Re: IBM VM/CMS
VM was true virtualization, but it was a full OS that provided virtual machines that CMS and guest OSes could run in, rather than a hypervisor. Arguably IBM had hypervisor technology as far back as the mid-60s with CP-40, and even offered it in commercial products (e.g. VMF). But VM/CMS wasn't a hypervisor, strictly speaking - it was a host OS that provided virtual machines. Hypervisors aren't full OSes.
Also, a bit of research has reminded me that CP-67 was commercially released, in a fashion (as an unsupported open-source OS) in the late '60s. The first version of CMS (then the Cambridge Monitor System1, later Conversational Monitor System) ran on CP-67. CP-67 became a project known as CP/370, which was what was released as VM/370 with VM-CMS - a combination generally referred to as VM/CMS. So IBM definitely beats ICL for the "first virtualizing OS" crown.

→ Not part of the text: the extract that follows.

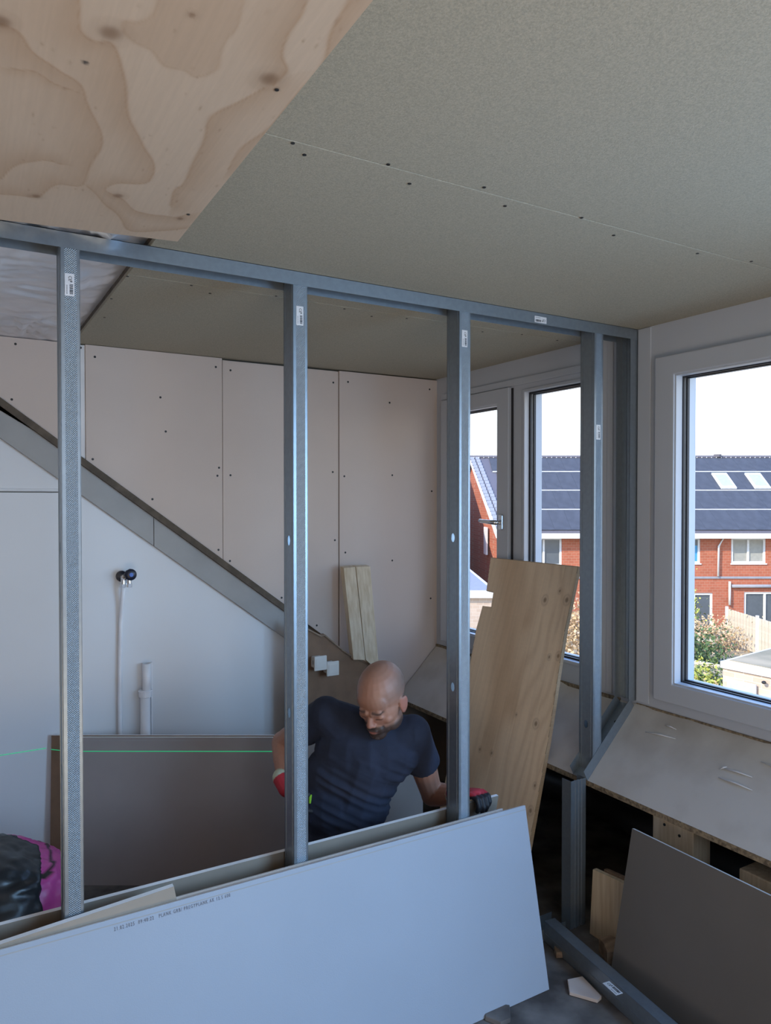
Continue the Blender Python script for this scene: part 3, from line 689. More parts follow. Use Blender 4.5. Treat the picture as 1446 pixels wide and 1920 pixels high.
# ================================================================== tap, pipes, sockets, timber
YWf = YB + .022
def tap():
    p = ony(232, 1080, YWf); t = empty('wall_tap', (p.x, YWf, p.z), label='wall tap with dark blue knob high on the white wall panel', cat='tap')
    MB().tube([(-.01, 0, .0), (-.01, -.012, 0)], .024, 18).build('wall_plate', M['knob'], t, smooth=False)
    b = MB().tube([(-.01, -.01, 0), (-.01, -.055, 0)], .011, 12).tube([(-.012, -.045, .005), (-.012, -.048, -.045)], .009, 12).tube([(.010, -.050, 0), (.012, -.055, -.042)], .010, 12).tube([(-.012, -.048, 0), (.012, -.052, 0)], .009, 10)
    b.tube([(.012, -.055, -.028), (.012, -.055, -.044)], .0125, 6); b.tube([(-.012, -.048, -.03), (-.012, -.048, -.046)], .012, 6).build('body', M['chrome'], t, smooth=False)
    k = MB().tube([(.002, -.050, .004), (.012, -.080, .012)], [.015, .026], 8).ell((.013, -.083, .012), (.025, .009, .025)).build('knob', M['knob'], t, smooth=True)
    MB().tube([(.013, -.091, .012), (.0135, -.094, .0125)], .009, 12).build('knob_badge', M['blue_dot'], k)
    return p
tpp = tap()
q0 = (tpp.x - .012, YWf - .047, tpp.z - .045)
e = ony(222, 1395, YWf - .02)
pts = [Vector(q0), Vector((tpp.x - .012, YWf - .03, tpp.z - .10))] + [Vector((tpp.x - .014 - .008 * math.sin(math.pi * k / 8), YWf - .015, tpp.z - .10 - (tpp.z - .12) * k / 10)) for k in range(1, 10)] + [Vector((e.x, YWf - .015, .02))]
MB().tube(pts, .0095, 12).build('water_tube', M['tube'], label='thin white water tube running down from the wall tap', cat='tube', smooth=True)
wx = ony(272, 1300, YWf - .03); zt_ = ony(276, 1243, YWf - .03).z; zm = wx.z
wp = empty('drain_pipe', (wx.x, YWf - .035, 0), label='white drain pipe with a collar standing against the white wall panel', cat='pipe')
MB().tube([(.006, 0, zm), (.006, 0, zt_)], .0185, 20, cap=False).build('pipe', M['tube'], wp, smooth=True).modifiers.new('s', 'SOLIDIFY').thickness = .003
MB().tube([(0, 0, zm - .014), (0, 0, zm + .014)], .028, 20).tube([(0, 0, zm + .010), (0, 0, zm + .016)], .031, 20).build('collar', M['tube'], wp, smooth=False, bevel=.002)
MB().tube([(0, 0, 0.002), (0, 0, zm)], .0215, 20).build('pipe', M['tube'], wp, smooth=True)
MB().box((.030, .022, .0), (.038, .034, zt_ - .004)).build('casing_strip', M['tube'], wp, bevel=.002)
# brown hardboard corner with sockets
YH = 3.19
hb = empty('brown_panel', (1.4, YH, 0), label='brown hardboard corner panel carrying the white sockets, behind the man\'s shoulder', cat='panel')
P = [ony(px, py, YH) for px, py in ((550, 1163), (577, 1178), (600, 1190), (607, 1188), (625, 1203), (648, 1222), (690, 1243), (692, 1262), (680, 1268))]
P = [Vector((p.x - 1.4, 0, p.z)) for p in P] + [Vector((P[-1].x - 1.4, 0, .003)), Vector((P[0].x - 1.4, 0, .003))]
MB().prism(P, (0, .010, 0)).build('board', M['brown'], hb)
P2 = [Vector((p.x + .004, -.003, p.z - .008)) for p in P[:7]]
MB().tube(P2, .005, 6).build('broken_edge', M['timber_dark'], hb)
kb = empty('knee_frame', (1.4, YH, 0), label='sawn timber frame end poking out right of the brown panel', cat='timber')
p = ony(700, 1240, YH)
MB().box((p.x - 1.4 - .03, .02, p.z - .055), (p.x - 1.4 + .05, .10, p.z)).build('rail', M['timber'], kb, bevel=.003)
MB().box((p.x - 1.4 - .03, .03, .003), (p.x - 1.4 + .02, .10, p.z - .056)).build('post', M['timber_dark'], kb)
MB().box((.16, .03, .66), (p.x - 1.4 - .032, .10, .70)).build('rail', M['timber_dark'], kb)
for px, py, lb in ((584, 1240, 'white square socket box on the brown panel, the left one'), (607, 1250, 'white square socket box on the brown panel, the right one nearest the man\'s head')):
    p = ony(px, py, YH); so = empty('socket_box', (p.x, YH, p.z), label=lb, cat='socket')
    MB().box((-.012, -.062, -.034), (.052, -.052, .034)).build('front_plate', M['socket'], so, bevel=.003)
    MB().box((-.004, -.052, -.026), (.044, -.001, .026)).build('body', M['socket'], so, bevel=.005)
    MB().ell((-.0045, -.028, 0), (.001, .007, .012), n=12).build('side_slot', M['rafter'], so)
    MB().box((-.003, -.0635, -.022), (.043, -.0618, .022)).build('cover', M['socket'], so, bevel=.002)
# two pale timber battens leaning on the wall
for (tl, tr, bl, br, lb) in (((644, 1065), (667, 1063), (661, 1222), (684, 1222), 'left one of two pale timber battens leaning on the back wall behind the man'),
                            ((667, 1063), (695, 1062), (684, 1222), (711, 1245), 'right one of two pale timber battens leaning on the back wall behind the man')):
    n0 = Vector((0, -1, .18)).normalized(); P0 = Vector((1.9, 3.27, 1.4))
    Pt = [onp(*q, P0, n0) for q in (tl, tr)]; Pb = [onp(*q, P0, n0) for q in (br, bl)]
    Pb = [b_ + (b_ - t_).normalized() * .04 for b_, t_ in zip(Pb, Pt[::-1])]
    MB().prism([Pt[0] + Vector((.0015, 0, 0)), Pt[1] - Vector((.0015, 0, 0)), Pb[0] - Vector((.0015, 0, 0)), Pb[1] + Vector((.0015, 0, 0))], (0, .040, .006)).build('timber_batten', M['timber'], label=lb, cat='batten', bevel=.002)
# timber edge at the right end of the void in the far bay
beam('timber_post', (2.07, 2.86, .002), (2.07, 2.86, .53), .04, .05, M['timber_dark'], 'narrow dark timber post under the sloped board, left of the plywood sheet', 'post', up=(1, 0, 0))

# ------------------------------------------------------------------ laser line: projected light put in as thin glowing strips
zl = .545
def strip(a, b): 
    a, b = Vector(a), Vector(b); n = (b - a).normalized().cross(Vector((0, 0, 1))); 
    if n.dot(CP - a) < 0: n = -n
    return [a, b, b + Vector((0, 0, .0024)), a + Vector((0, 0, .0024))], n * .0006
lz = empty('laser_line', (0, 0, 0), label='thin glowing green strip for the laser level line across the white wall and the grey board', cat='laser line')
for a, b in (((-1.5, YWf - .001, zl), (.34, YWf - .001, zl)),):
    P, n = strip(a, b); MB().prism(P, n).build('line', M['laser'], lz)
nb = Vector((A1.y - A0.y, -(A1.x - A0.x), 0)).normalized()
off = lean * (zl / .603) + nb * .0012
P, n = strip(B0 + off + Vector((0, 0, zl)) + nb * .001, B0.lerp(A0, .95) + off + Vector((0, 0, zl))+ nb * .001); MB().prism(P, n).build('line', M['laser'], lz)
P, n = strip(A0 + off + Vector((0, 0, zl)), A0.lerp(A1, .62) + off + Vector((0, 0, zl))); MB().prism(P, n).build('line', M['laser'], lz)

# ================================================================== bag
def bag():
    c = Vector((.10, 2.72, 0)); t = empty('pink_bag', c, label='bulging pink bag with black print and black film on top, at the left edge', cat='bag')
    def blob(rx, ry, rz, zc, seed, amp, fn=None, n=64):
        mb = MB(); mb.ell((0, 0, 0), 1, n=n)
        for v in mb.bm.verts:
            p = v.co.copy(); k = 1 + amp * mnoise.noise(p * 1.6 + Vector((seed, 0, 0))) + amp * .5 * abs(mnoise.noise(p * 4 + Vector((seed, 5, 0)))) + .25 * amp * mnoise.noise(p * 11)
            s = 1.0; v.co = Vector((math.copysign(abs(p.x) ** .8, p.x) * rx, math.copysign(abs(p.y) ** .8, p.y) * ry, math.copysign(abs(p.z) ** .75, p.z) * rz)) * k; v.co.z = max(v.co.z + zc, .003)
        if fn: bmesh.ops.delete(mb.bm, geom=[v for v in mb.bm.verts if fn(v.co)], context='VERTS')
        return mb
    me = blob(.25, .24, .215, .22, 1, .10, n=96).mesh('sack', True); v = verts_np(me); x, y, z = v.T
    col = np.tile([.62, .08, .33], (len(v), 1))
    st_ = (np.abs(z - .14 - .3 * (x - .2)) < .010) | ((np.abs(x - .17 - .45 * (z - .05)) < .010) & (z < .14)) | (np.abs(z - .395 - .02 * np.sin(x * 30)) < .006)
    cr_ = (np.abs(x - .185 - .5 * (z - .05)) < .006) & (z < .12)
    col[st_] = .02; col[cr_] = [.5, .45, .35]; set_col(me, col); link('sack', me, M['pink'], t)
    fm = blob(.264, .258, .232, .222, 1, .105, n=96)
    for v in fm.bm.verts:
        q = v.co; e = max((q.x - .165 - .025 * math.sin(q.z * 14)) / .012, (q.y - (.06 - .55 * max(0, q.x - .02))) / .012, 0); k = 1 - .16 * min(1, e)
        v.co = Vector((q.x * k, q.y * k, .2 + (q.z - .2) * k))
    fm.build('black_film', M['blackbag'], t, smooth=True)
bag()

# ================================================================== the man
def remesh(mb, voxel, iters=6, name='body'):
    me = bpy.data.meshes.new('tmp'); bmesh.ops.recalc_face_normals(mb.bm, faces=mb.bm.faces); mb.bm.to_mesh(me); mb.bm.free()
    o = bpy.data.objects.new('tmp', me); COL.objects.link(o)
    r = o.modifiers.new('r', 'REMESH'); r.mode = 'VOXEL'; r.voxel_size = voxel; r.use_smooth_shade = True
    s = o.modifiers.new('s', 'SMOOTH'); s.factor = .5; s.iterations = iters
    dg = bpy.context.evaluated_depsgraph_get(); out = bpy.data.meshes.new_from_object(o.evaluated_get(dg)); bpy.data.objects.remove(o); out.name = name
    for p in out.polygons: p.use_smooth = True
    return out
rh = Vector((math.cos(R(30.6)), -math.sin(R(30.6)), 0)); fh = Vector((math.sin(R(30.6)), math.cos(R(30.6)), 0)); uh = Vector((0, 0, 1))
pel = atd(640, 1612, 2.62)
man = empty('person', (pel.x, pel.y, 0), label='bald bearded man in a navy T-shirt kneeling behind the studs, red gloves holding a board', cat='person')
MO = Vector((pel.x, pel.y, 0))
def J(px, py, D): return atd(px, py, D) - MO
sL, sR = J(612, 1338, 2.58), J(775, 1373, 2.58)
chest, belly, hip = J(690, 1405, 2.60), J(652, 1500, 2.62), J(632, 1600, 2.64)
neck0, neck1 = J(705, 1362, 2.60), J(714, 1322, 2.54)
eL, wL = J(531, 1392, 2.74), J(538, 1478, 2.60)
eR, wR = J(810, 1490, 2.78), J(864, 1489, 2.655)
hd = J(714, 1303, 2.49)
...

CMS is basically the shell for VM.
I'm not knocking VM, mind; I have fond memories of using VM/CMS, and VM did a terrific job of virtualizing the system and hosting guest OSes. Basically everyone with more than the smallest IBM mainframe workloads ran it. Even the small software startup I used to work for ran it, so that we could run MVS and VSE to support different product platforms.
1Named for Cambridge, Massachusetts, site of IBM's Cambridge Scientific Center. In the late '80s I worked for another IBM group in the same building as the CSC, though that wasn't the building they were in when CMS was invented, and met some of those CSC folks.